Üzülmek mi gerekiyor sevinmek mi bilmiyorum ama gelin görün ki bu hâl bize özgü değil. Bizim dışımızdaki bazı sömürge halkları da aynı dertten muzdarip. Sudanlı yazar Tayeb Salih’in Kuzeye Göç Mevsimi adlı romanını okurken bir kez daha fark ettim bunu. Romanda, bir emekli memura şunları söyletir Salih: “Bölge delegesi olan İngiliz’in tüm İngiliz Adaları üzerinde tam yetkisi vardı ve İngiliz hizmetkârlarla dolu, askerler tarafından korunan kocaman bir sarayda yaşıyordu. Tanrıymış gibi davranıyordu. Ülkenin yerlilerinden oluşan orta düzey devlet memurları olan bizleri vergi toplamak için istihdam ediyorlardı. Halk bizi İngiliz delegeye şikâyet ediyor ve vergilerden yakınıyordu, doğal olarak anlayışlı görünen ve merhamet gösteren kişi yine İngiliz delegeydi. Ve böylelikle halkın kalbine bize karşı nefret ve sömürgecilere, davetsiz misafirlere karşı sevgi ektiler. Bu sözlerime kulak ver evlat. Ülke bağımsızlığına kavuştu değil mi? Kendi ülkemizde özgürleşebildik mi? Emin ol yine de bizi uzaktan yönetiyorlar. Çünkü arkalarında onlar gibi düşünen insanlar bıraktılar” (Tayeb Salih, Kuzeye Göç Mevsimi, çev. Adnan Cihangir, İstanbul, Ayrıntı Yayınları, 2011, s. 52).
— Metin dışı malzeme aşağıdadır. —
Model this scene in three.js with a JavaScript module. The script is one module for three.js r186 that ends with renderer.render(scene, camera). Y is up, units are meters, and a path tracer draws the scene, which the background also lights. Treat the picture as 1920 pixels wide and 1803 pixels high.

Bu satırlar sömürge döneminde Kıbrıs’ta yaşamış olanlara hiç yabancı gelmeyecektir sanırım. EOKA’cılara karşı mücadele edecek yardımcı polis gücünün (“auxiliary police”) Kıbrıslı Türklerden oluşturulmasından tutun da, halkı rahatsız eden tüm uygulamaların, devşirilmiş, çoğu zaman kraldan daha kralcı yerlilere yaptırılmasına kadar, kullanılan tüm yöntemler, sömürgecilerin sömürgecilik alanında on yıllar içinde oluşmuş deneyimlerinin parlak ürünleriydi kuşkusuz. Bu uygulamalar yalnızca “böl ve yönet” ilkesi çerçevesinde Türklerle Rumların arasına nifak tohumları ekilmesine yol açmadı. Kıbrıslı Rumların ve Kıbrıslı Türklerin beyinlerine, yansımaları bugüne kadar uzanan özgüven eksikliğinin ve kendi kendini yönetme becerisine dair şüphenin tohumlarının serpilmesini de sağladı.
Bugün Kıbrıslı Türklerin kendi kendilerini yönetemeyeceklerinden bu kadar emin, kendi hâllerine bırakıldıkları takdirde ülkeyi/devleti batıracaklarına bu kadar inanmış ve kendi kararlarıyla kendi kendilerine zarar verecekleri endişesiyle sürekli vasi arayışı içinde olmalarının, biraz da bu tohumların zaman içinde serpilip yeşermesiyle ilgili olduğunu ileri sürmek yanlış değildir sanırım.
Sömürgecilikten kurtulmak sömürgecinin fiilen ülkeyi terk etmesiyle mümkün olmuyor maalesef. Sömürgecilik, sömürülenin zihniyet dünyasında da çok ciddi bir tahribat yaratıyor. Ve bu tahribat giderilmeksizin, sömürge halkı bu niteliğinde hakiki bir dönüşümü gerçekleştirmeye bir türlü muktedir olamıyor. Başkalarını bilmemekle birlikte, ihtiyaç duyulan dönüşümü gerçekleştirmek konusunda benim aklıma, hata yapmayı, bedel ödemeyi göze alarak bir tür haysiyet siyasetini kararlılıkla hayata geçirmekten başka bir şey gelmiyor. Belki birileri “haysiyet karın doyurmaz” diyecek ama bugün karınlarımızın tok olması, haysiyet açlığının ruhlarımızda ve beyinlerimizde yarattığı guruldamanın rahatsızlığını bir türlü ortadan kaldırmıyor.